### Your instructions
Keep the pictures out of the copy and repeat the records exactly.

[Dataset items]
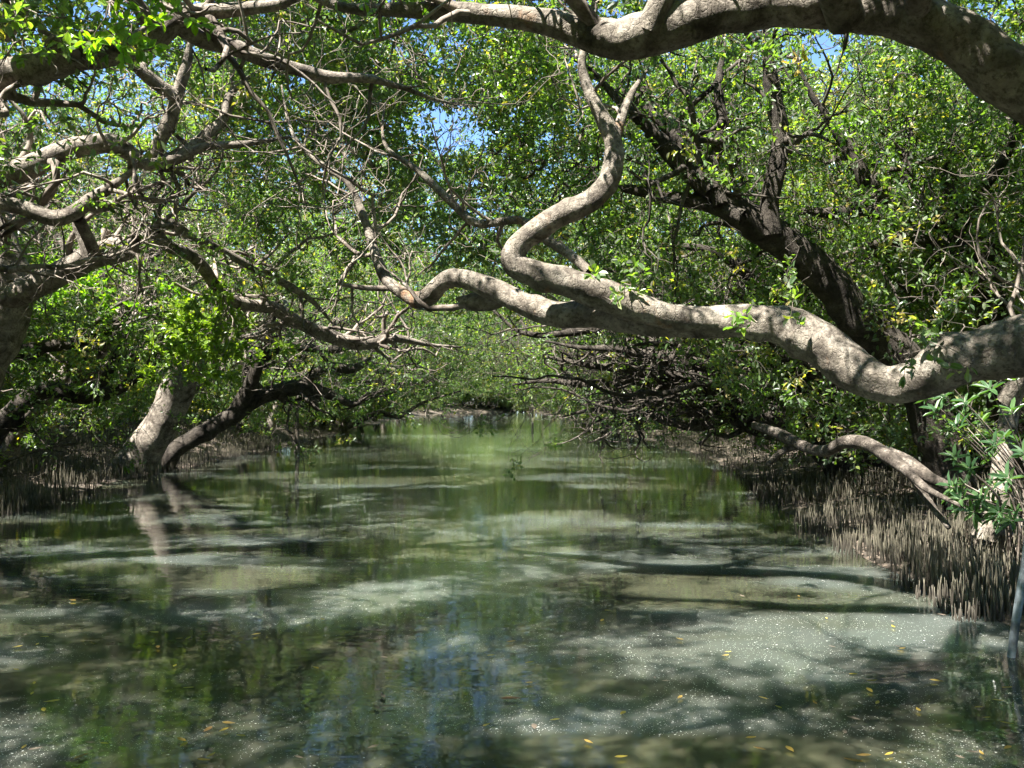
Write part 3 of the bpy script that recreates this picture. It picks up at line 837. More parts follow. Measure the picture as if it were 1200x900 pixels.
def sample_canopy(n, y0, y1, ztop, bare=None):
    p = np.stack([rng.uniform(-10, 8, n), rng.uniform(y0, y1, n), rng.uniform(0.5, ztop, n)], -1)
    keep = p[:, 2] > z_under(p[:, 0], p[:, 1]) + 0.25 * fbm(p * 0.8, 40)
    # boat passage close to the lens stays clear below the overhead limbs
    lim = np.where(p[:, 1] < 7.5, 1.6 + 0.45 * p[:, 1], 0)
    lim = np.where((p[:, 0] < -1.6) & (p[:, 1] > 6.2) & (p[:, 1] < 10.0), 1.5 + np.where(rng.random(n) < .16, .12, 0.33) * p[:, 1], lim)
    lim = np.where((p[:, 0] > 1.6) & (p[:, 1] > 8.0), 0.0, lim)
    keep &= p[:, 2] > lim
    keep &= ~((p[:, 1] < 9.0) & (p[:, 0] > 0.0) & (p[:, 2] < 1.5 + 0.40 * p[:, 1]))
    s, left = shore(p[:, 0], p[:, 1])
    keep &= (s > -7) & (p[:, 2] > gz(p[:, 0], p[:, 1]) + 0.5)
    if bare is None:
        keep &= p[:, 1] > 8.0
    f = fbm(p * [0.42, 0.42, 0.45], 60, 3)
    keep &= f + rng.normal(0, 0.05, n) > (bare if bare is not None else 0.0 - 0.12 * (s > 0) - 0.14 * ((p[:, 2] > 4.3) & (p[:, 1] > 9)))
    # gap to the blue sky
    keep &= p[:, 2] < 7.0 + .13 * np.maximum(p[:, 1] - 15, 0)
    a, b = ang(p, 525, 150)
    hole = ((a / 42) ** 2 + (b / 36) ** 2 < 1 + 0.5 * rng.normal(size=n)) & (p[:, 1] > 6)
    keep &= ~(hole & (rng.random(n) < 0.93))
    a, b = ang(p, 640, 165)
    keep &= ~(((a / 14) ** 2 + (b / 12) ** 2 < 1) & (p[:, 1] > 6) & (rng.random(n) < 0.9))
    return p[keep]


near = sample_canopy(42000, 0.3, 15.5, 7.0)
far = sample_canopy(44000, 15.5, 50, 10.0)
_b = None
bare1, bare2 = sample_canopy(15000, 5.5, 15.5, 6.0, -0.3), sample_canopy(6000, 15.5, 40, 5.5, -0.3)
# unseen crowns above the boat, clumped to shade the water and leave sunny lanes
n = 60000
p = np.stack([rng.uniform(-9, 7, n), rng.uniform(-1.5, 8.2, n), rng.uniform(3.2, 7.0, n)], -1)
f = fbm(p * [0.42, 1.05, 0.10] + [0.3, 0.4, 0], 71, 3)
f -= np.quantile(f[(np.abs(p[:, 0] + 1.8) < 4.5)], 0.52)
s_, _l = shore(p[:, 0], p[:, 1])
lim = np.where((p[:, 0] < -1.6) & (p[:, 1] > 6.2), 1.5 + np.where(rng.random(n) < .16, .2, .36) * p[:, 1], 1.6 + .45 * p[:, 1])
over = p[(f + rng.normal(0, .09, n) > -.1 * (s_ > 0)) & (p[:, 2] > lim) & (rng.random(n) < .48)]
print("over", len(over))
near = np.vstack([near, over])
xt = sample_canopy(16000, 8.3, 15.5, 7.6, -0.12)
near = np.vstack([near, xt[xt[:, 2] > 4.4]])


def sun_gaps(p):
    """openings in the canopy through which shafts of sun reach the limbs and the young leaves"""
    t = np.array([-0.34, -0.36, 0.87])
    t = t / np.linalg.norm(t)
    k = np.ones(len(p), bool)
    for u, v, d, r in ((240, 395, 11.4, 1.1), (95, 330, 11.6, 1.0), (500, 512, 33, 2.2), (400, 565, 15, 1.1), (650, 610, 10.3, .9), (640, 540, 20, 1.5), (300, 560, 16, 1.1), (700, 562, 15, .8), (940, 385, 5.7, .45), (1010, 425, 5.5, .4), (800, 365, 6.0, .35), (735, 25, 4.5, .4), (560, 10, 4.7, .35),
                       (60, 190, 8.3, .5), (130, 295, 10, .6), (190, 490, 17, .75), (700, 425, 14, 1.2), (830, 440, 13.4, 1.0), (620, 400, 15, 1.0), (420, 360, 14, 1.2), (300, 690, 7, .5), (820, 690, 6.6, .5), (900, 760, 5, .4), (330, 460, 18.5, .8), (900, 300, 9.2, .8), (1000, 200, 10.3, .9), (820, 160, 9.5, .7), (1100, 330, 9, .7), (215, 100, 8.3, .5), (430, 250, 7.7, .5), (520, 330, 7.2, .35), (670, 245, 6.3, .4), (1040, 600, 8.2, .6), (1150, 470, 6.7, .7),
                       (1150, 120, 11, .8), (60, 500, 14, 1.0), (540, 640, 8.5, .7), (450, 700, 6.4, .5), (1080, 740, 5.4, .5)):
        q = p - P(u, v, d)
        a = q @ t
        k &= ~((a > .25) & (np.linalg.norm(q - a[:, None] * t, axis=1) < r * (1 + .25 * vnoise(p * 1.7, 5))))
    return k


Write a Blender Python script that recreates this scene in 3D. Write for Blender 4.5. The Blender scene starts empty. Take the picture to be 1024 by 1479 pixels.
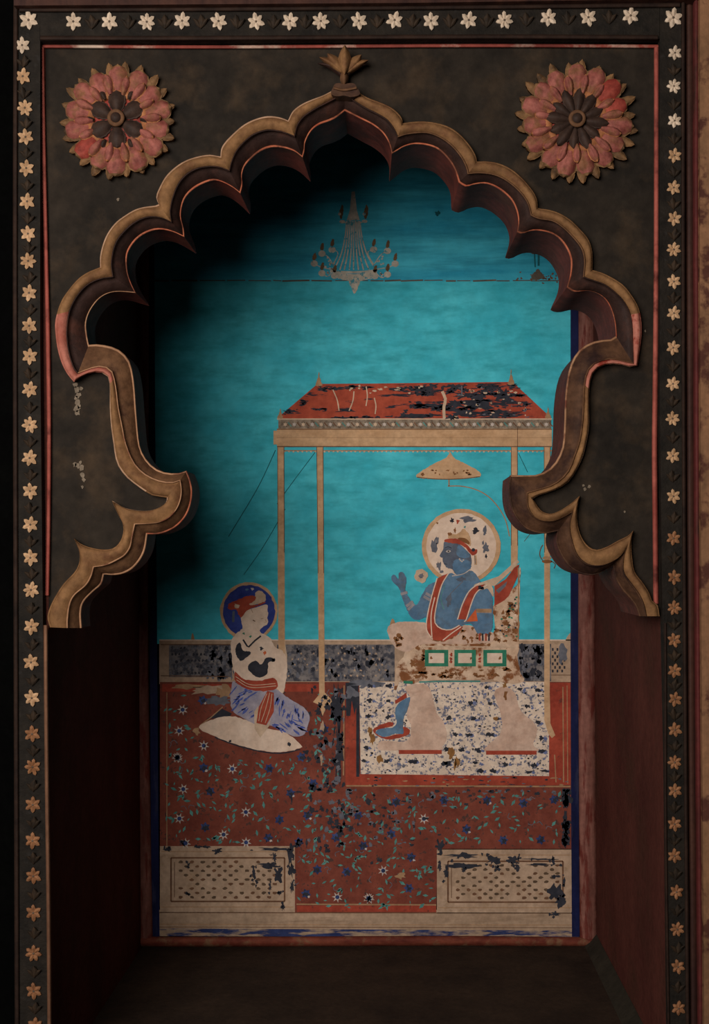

### Complete output
Write part 3 of the bpy script that recreates this picture. It picks up at line 837. More parts follow. Measure the picture as if it were 1200x900 pixels.
def sample_canopy(n, y0, y1, ztop, bare=None):
    p = np.stack([rng.uniform(-10, 8, n), rng.uniform(y0, y1, n), rng.uniform(0.5, ztop, n)], -1)
    keep = p[:, 2] > z_under(p[:, 0], p[:, 1]) + 0.25 * fbm(p * 0.8, 40)
    # boat passage close to the lens stays clear below the overhead limbs
    lim = np.where(p[:, 1] < 7.5, 1.6 + 0.45 * p[:, 1], 0)
    lim = np.where((p[:, 0] < -1.6) & (p[:, 1] > 6.2) & (p[:, 1] < 10.0), 1.5 + np.where(rng.random(n) < .16, .12, 0.33) * p[:, 1], lim)
    lim = np.where((p[:, 0] > 1.6) & (p[:, 1] > 8.0), 0.0, lim)
    keep &= p[:, 2] > lim
    keep &= ~((p[:, 1] < 9.0) & (p[:, 0] > 0.0) & (p[:, 2] < 1.5 + 0.40 * p[:, 1]))
    s, left = shore(p[:, 0], p[:, 1])
    keep &= (s > -7) & (p[:, 2] > gz(p[:, 0], p[:, 1]) + 0.5)
    if bare is None:
        keep &= p[:, 1] > 8.0
    f = fbm(p * [0.42, 0.42, 0.45], 60, 3)
    keep &= f + rng.normal(0, 0.05, n) > (bare if bare is not None else 0.0 - 0.12 * (s > 0) - 0.14 * ((p[:, 2] > 4.3) & (p[:, 1] > 9)))
    # gap to the blue sky
    keep &= p[:, 2] < 7.0 + .13 * np.maximum(p[:, 1] - 15, 0)
    a, b = ang(p, 525, 150)
    hole = ((a / 42) ** 2 + (b / 36) ** 2 < 1 + 0.5 * rng.normal(size=n)) & (p[:, 1] > 6)
    keep &= ~(hole & (rng.random(n) < 0.93))
    a, b = ang(p, 640, 165)
    keep &= ~(((a / 14) ** 2 + (b / 12) ** 2 < 1) & (p[:, 1] > 6) & (rng.random(n) < 0.9))
    return p[keep]


near = sample_canopy(42000, 0.3, 15.5, 7.0)
far = sample_canopy(44000, 15.5, 50, 10.0)
_b = None
bare1, bare2 = sample_canopy(15000, 5.5, 15.5, 6.0, -0.3), sample_canopy(6000, 15.5, 40, 5.5, -0.3)
# unseen crowns above the boat, clumped to shade the water and leave sunny lanes
n = 60000
p = np.stack([rng.uniform(-9, 7, n), rng.uniform(-1.5, 8.2, n), rng.uniform(3.2, 7.0, n)], -1)
f = fbm(p * [0.42, 1.05, 0.10] + [0.3, 0.4, 0], 71, 3)
f -= np.quantile(f[(np.abs(p[:, 0] + 1.8) < 4.5)], 0.52)
s_, _l = shore(p[:, 0], p[:, 1])
lim = np.where((p[:, 0] < -1.6) & (p[:, 1] > 6.2), 1.5 + np.where(rng.random(n) < .16, .2, .36) * p[:, 1], 1.6 + .45 * p[:, 1])
over = p[(f + rng.normal(0, .09, n) > -.1 * (s_ > 0)) & (p[:, 2] > lim) & (rng.random(n) < .48)]
print("over", len(over))
near = np.vstack([near, over])
xt = sample_canopy(16000, 8.3, 15.5, 7.6, -0.12)
near = np.vstack([near, xt[xt[:, 2] > 4.4]])


def sun_gaps(p):
    """openings in the canopy through which shafts of sun reach the limbs and the young leaves"""
    t = np.array([-0.34, -0.36, 0.87])
    t = t / np.linalg.norm(t)
    k = np.ones(len(p), bool)
    for u, v, d, r in ((240, 395, 11.4, 1.1), (95, 330, 11.6, 1.0), (500, 512, 33, 2.2), (400, 565, 15, 1.1), (650, 610, 10.3, .9), (640, 540, 20, 1.5), (300, 560, 16, 1.1), (700, 562, 15, .8), (940, 385, 5.7, .45), (1010, 425, 5.5, .4), (800, 365, 6.0, .35), (735, 25, 4.5, .4), (560, 10, 4.7, .35),
                       (60, 190, 8.3, .5), (130, 295, 10, .6), (190, 490, 17, .75), (700, 425, 14, 1.2), (830, 440, 13.4, 1.0), (620, 400, 15, 1.0), (420, 360, 14, 1.2), (300, 690, 7, .5), (820, 690, 6.6, .5), (900, 760, 5, .4), (330, 460, 18.5, .8), (900, 300, 9.2, .8), (1000, 200, 10.3, .9), (820, 160, 9.5, .7), (1100, 330, 9, .7), (215, 100, 8.3, .5), (430, 250, 7.7, .5), (520, 330, 7.2, .35), (670, 245, 6.3, .4), (1040, 600, 8.2, .6), (1150, 470, 6.7, .7),
                       (1150, 120, 11, .8), (60, 500, 14, 1.0), (540, 640, 8.5, .7), (450, 700, 6.4, .5), (1080, 740, 5.4, .5)):
        q = p - P(u, v, d)
        a = q @ t
        k &= ~((a > .25) & (np.linalg.norm(q - a[:, None] * t, axis=1) < r * (1 + .25 * vnoise(p * 1.7, 5))))
    return k


Write a Blender Python script that recreates this scene in 3D. Write for Blender 4.5. The Blender scene starts empty. Take the picture to be 1024 by 1479 pixels.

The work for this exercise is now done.